After many hours of tweaking, welding a wastegate dump tube into the exhaust, and fixing the turbo kit's other issues, I made some headway with driveablity. But in the end I got tired of the ever present lag between shifts. Having built many turbo race engines, my S2000 would have been better off with a proper DIY turbo header (short, even and tight) and more responsive turbo hot section.

I eventually broke the differential due to torque loads, and the transmission failed due to lack of forward bearing lube (a known issue)

Post some pics of your car!

MaKGi0o.jpg

r8qGfYg.jpg
 
Oh! Nice to hear from a former s2000 owner! Sounds like it was a lot of fun 😅

I'll send some pictures on my way to work tomorrow - I have been losing sleep over that scratch after hearing about how it is near impossible to restore the factory crank due to its hardened coating.

Its nearly 2am here (literally losing sleep!) - I'll dig out some photos for you tomorrow!
 
Curious as to why you would tear into it instead of running a heavier oil or just leaving things alone? Not trying to kick you while you are down.
 
Oh! Nice to hear from a former s2000 owner! Sounds like it was a lot of fun 😅

I'll send some pictures on my way to work tomorrow - I have been losing sleep over that scratch after hearing about how it is near impossible to restore the factory crank due to its hardened coating.

Its nearly 2am here (literally losing sleep!) - I'll dig out some photos for you tomorrow!

Web Cam can do hard welding for cams and cranks. They do it a lot for those older Honda motorcycles that need reconditioned. May be something they can do for you, but you'll have to call: https://www.webcamshafts.com/
 
Curious as to why you would tear into it instead of running a heavier oil or just leaving things alone? Not trying to kick you while you are down.

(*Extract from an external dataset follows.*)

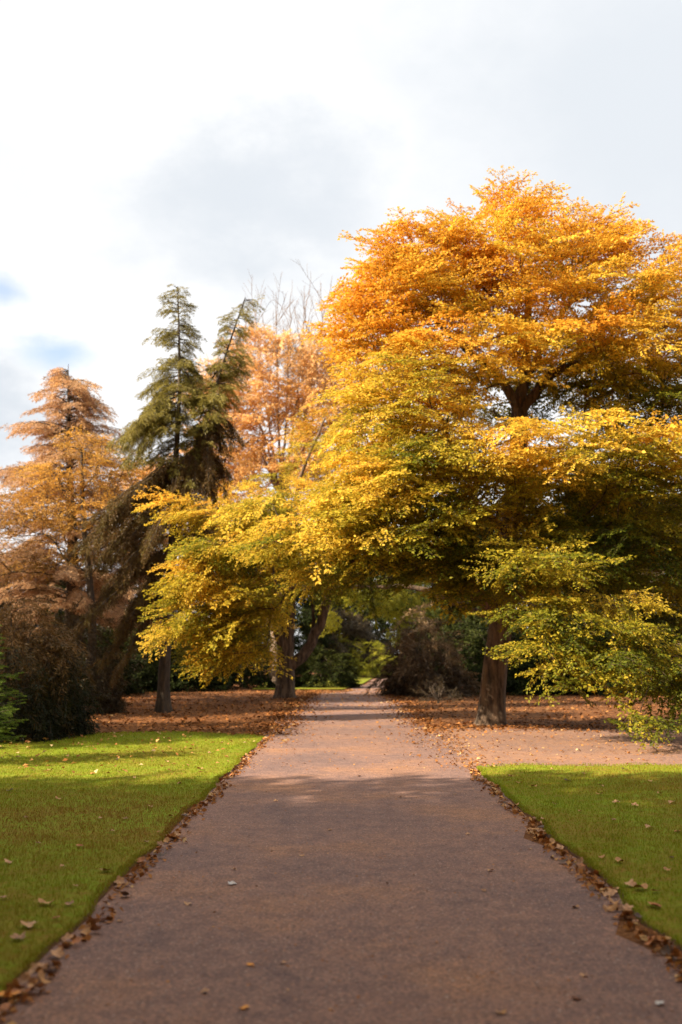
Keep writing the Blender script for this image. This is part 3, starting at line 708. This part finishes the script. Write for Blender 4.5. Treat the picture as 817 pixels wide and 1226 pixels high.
# trees outside the picture, shading path and lawn; later ones added to block light
net = Net(); net.poly([[0, 0, 0], [.1, 0, 3], [0, .1, 6], [0, 0, 9]], .4, .1, .4, flare=.3)
n = 620; d = unit(rng.normal(0, 1, (n, 3))); T = np.array([0, 0, 6.2]) + d * (rng.random(n) ** .35)[:, None] * [4.4, 4.0, 5.2]; T[:, 2] = np.maximum(T[:, 2], 1.0)
D = unit(d + rng.normal(0, .3, (n, 3))); net.grow(T[:200], D[:200], .2)
SPS = [spray(rng, 1.4, 5, .17, .65, .2, gap=.13, tiltsd=.5) for _ in range(4)]
V, tn, mi = place(SPS, T, D, rng.uniform(.9, 1.4, n), np.full(n, .5), .4, tints_sd=.1)
sh = plant('broadleaf_tree', 'broad golden tree standing by the viewer', 'tree', net, V, tn, mi, M['gold'], M['bark'], 'trees around the viewer', cap=.15)
for k, (x, y, s, lb) in enumerate([(-10.5, 3.6, 1.0, 'broad golden tree left of the lawn, closest to the lawn'), (-12.5, -2.5, 1.1, 'broad golden tree left of the viewer, behind the closest one'), (-19.5, 1.0, 1.25, 'broad golden tree farthest from the left lawn'),
                                   (-8, -6, .9, 'broad golden tree behind the viewer'), (-20, -5, 1.25, 'broad golden tree far behind to the left'), (-13.5, 17.3, .66, 'unseen small golden tree added to shade the dark weeping bush'), (-16.8, 25, .85, 'unseen golden tree added to shade the ground by the two topped conifer'),  # last two are unseen, added to shade the bush and the conifer's ground
                                   (10.5, 3.5, 1.0, 'unseen golden tree right of the right lawn, added to dim the sky light'), (8.8, 1.0, .95, 'unseen golden tree close to the right of the viewer, added to dim the sky light'), (-8.6, .6, 1.0, 'unseen golden tree close to the left of the viewer, added to dim the sky light'), (9, -5.5, 1.1, 'unseen golden tree behind the viewer to the right, added to dim the sky light'), (0.5, -6.5, 1.5, 'unseen golden tree straight behind the viewer, added to dim the sky light'), (-1.5, -18, 1.4, 'unseen golden tree farthest behind the viewer, added to dim the sky light')]):  # unseen trees added around the viewer to cut sky light on the foreground
    if k == 0: sh.location = (x, y, 0); sh['label'] = lb
    else: dup(sh, (x, y, 0), k * 1.7, s, lb)

# ------------------------------------------------------------------ ground, path, lawns
def sheet(name, V, Q, mats, midx=None, smooth=False):
    return tag(link(name, quad_mesh(name, V, Q, mats, midx, smooth=smooth)), kind='structure')
sheet('ground', [[-600, -600, 0], [600, -600, 0], [600, 900, 0], [-600, 900, 0]], [[0, 1, 2, 3]], [M['soil']])
ys = np.r_[np.arange(-4, 30, 1.0), np.arange(30, 90, 1.5)]
Lx = np.interp(ys, [-4, 33, 36, 39, 43, 52, 64, 75, 90], [-1.6, -1.62, -1.5, -1.05, 0.0, .9, 1.65, 3.4, 7])
Rx = np.interp(ys, [-4, 33, 36, 43, 52, 64, 75, 90], [1.79, 1.75, 1.6, 1.92, 2.3, 2.75, 4.8, 9])
wl = np.where(ys > 20, rng.normal(0, .13, len(ys)), rng.normal(0, .012, len(ys)))
V = np.stack([np.r_[Lx + wl, Rx + wl[::-1]], np.r_[ys, ys], np.full(2 * len(ys), .004)], 1); n = len(ys)
sheet('path', V, [[k, n + k, n + k + 1, k + 1] for k in range(n - 1)], [M['path']])
xs = np.arange(1.30, 30, .13)
V = np.vstack([np.stack([xs, 14.0 + 0 * xs, 0 * xs + .003], 1), np.stack([xs, 21.9 + .25 * np.sin(xs * .9) + .02 * xs + .14 * np.sin(xs * 4.3 + 1) + .1 * np.sin(xs * 9.7) + rng.normal(0, .05, len(xs)) - .8 * np.exp(-np.abs(xs - 1.7) / .5), 0 * xs + .003], 1)]); n = len(xs)
sheet('side_path', V, [[k, k + 1, n + k + 1, n + k] for k in range(n - 1)], [M['side']])

def edgeL(y): return -1.61 + .022 * np.sin(y * 2.3) + .016 * np.sin(y * 5.1 + 1) + .008 * np.sin(y * 13)
def edgeR(y): return 1.785 + .022 * np.sin(y * 2.7) + .016 * np.sin(y * 4.7) + .008 * np.sin(y * 12)
def farL(x): return np.interp(-x, [1.6, 1.9, 3, 5, 6.3, 8, 40], [19.4, 19.9, 20.7, 20.3, 18.3, 17.4, 17]) + .12 * np.sin(x * 3) + .05 * np.sin(x * 9)
def farR(x): return np.interp(x, [1.7, 1.95, 2.3, 3.5, 8, 40], [14.2, 14.45, 14.55, 14.6, 14.9, 15]) + .08 * np.sin(x * 3.3) + .04 * np.sin(x * 8)
def lawn_z(x, y): return .026 + .008 * np.sin(x * 1.3 + y * .7) + .006 * np.sin(y * 1.9 - x * .5)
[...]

No I don't blame you for asking the question - was trying to do the right thing by the car.

High lead readings after multiple used oil analysis - Already running the thickest oil possible.

Save for user error causing the damage it would have been worthwhile.
 
If you decide to repair that in place, I suggest filling the drilled passageway with a small cotton ball and grease. Assess the height (if any) by using a precision draw file technique (side to side), new ultra fine flat file, touching only the edges of the scratch. Then with the care and skill of a neurosurgeon, use a Dremel tool and ultra fine craytex wheel (hard rubber embedded with polishing compound) to polish the edges. Don't worry about the valley of the scratch just clean it out.

REMOVE the plug from the drilled passageway, clean inside the hole and of course around your work. Done correctly, it will be fine.
 
No I don't blame you for asking the question - was trying to do the right thing by the car.

High lead readings after multiple used oil analysis - Already running the thickest oil possible.

Save for user error causing the damage it would have been worthwhile.
Was the lead from an additive perhaps? Hopefully you can get rid of that scratch.
 
If you decide to repair that in place, I suggest filling the drilled passageway with a small cotton ball and grease. Assess the height (if any) by using a precision draw file technique (side to side), new ultra fine flat file, touching only the edges of the scratch. Then with the care and skill of a neurosurgeon, use a Dremel tool and ultra fine craytex wheel (hard rubber embedded with polishing compound) to polish the edges. Don't worry about the valley of the scratch just clean it out.

REMOVE the plug from the drilled passageway, clean inside the hole and of course around your work. Done correctly, it will be fine.

Cujet, I'm very appreciative of your advice.

I'd like to run my plan by you and ask some follow up questions.

1. Block the oil feed hole with a "gun cleaning patch" covered in lithium grease - the intention is that the grease makes it stick.

2. Using the same lithium grease covered patches (cut to size) - isolate the work area (is this the idea behind the precision draw file technique?

Question - Method: Will the method you describe involve polishing using the edge of the dremel attachment horizontally along the scratch? My initial plan was to use the finest possible lubricated sandpaper over the scratch - rubbing vertically.

Question - Measure of success: It sounds like the goal is to take off the rough edges but leave the scratch visible (i.e it no longer catches on your finger) - is this correct?
 
Great looking car!!!


This was my beast. In many ways I wish I still had it. And had simply built a replacement turbo system myself. The basics were already there. At the time I was not feeling well and did not have my health issues well controlled.

YGpzmgI.jpg
 
Great looking car!!!


This was my beast. In many ways I wish I still had it. And had simply built a replacement turbo system myself. The basics were already there. At the time I was not feeling well and did not have my health issues well controlled.

YGpzmgI.jpg
Which platform are you using to host images? Not showing on my end.
 
Update: I have now addressed the scratch and I am reasonably optimistic about the results.

It is less pronounced, still catches my finger a little (notably less) and I believe it has no high spots.

To check for high spots, I used and discarded two new honda bearings (including one "too thick") for the journal. I moved these (lubricated) bearings along the surface and inspected for scratches. The job was deemed a 'success' when the third (correct) bearing did not show scratches on the surface.

Lets hope the Honda gods look after me - I'm not sure if the journal can still tolerate track work, but my plan is:

- Oil sample at 300km and then normal intervals assuming all good.

- Pull the pan and inspect the lower bearing/journal at 5000km.

May keep it off the track until confirmation of the success of the repair at 5000km occurs. Across the spectrum of outcomes, the repair is a complete success, wear on the bearing is elevated or it fails within 10 minutes.

If anyone has any alternative thoughts to this plan they are most welcome.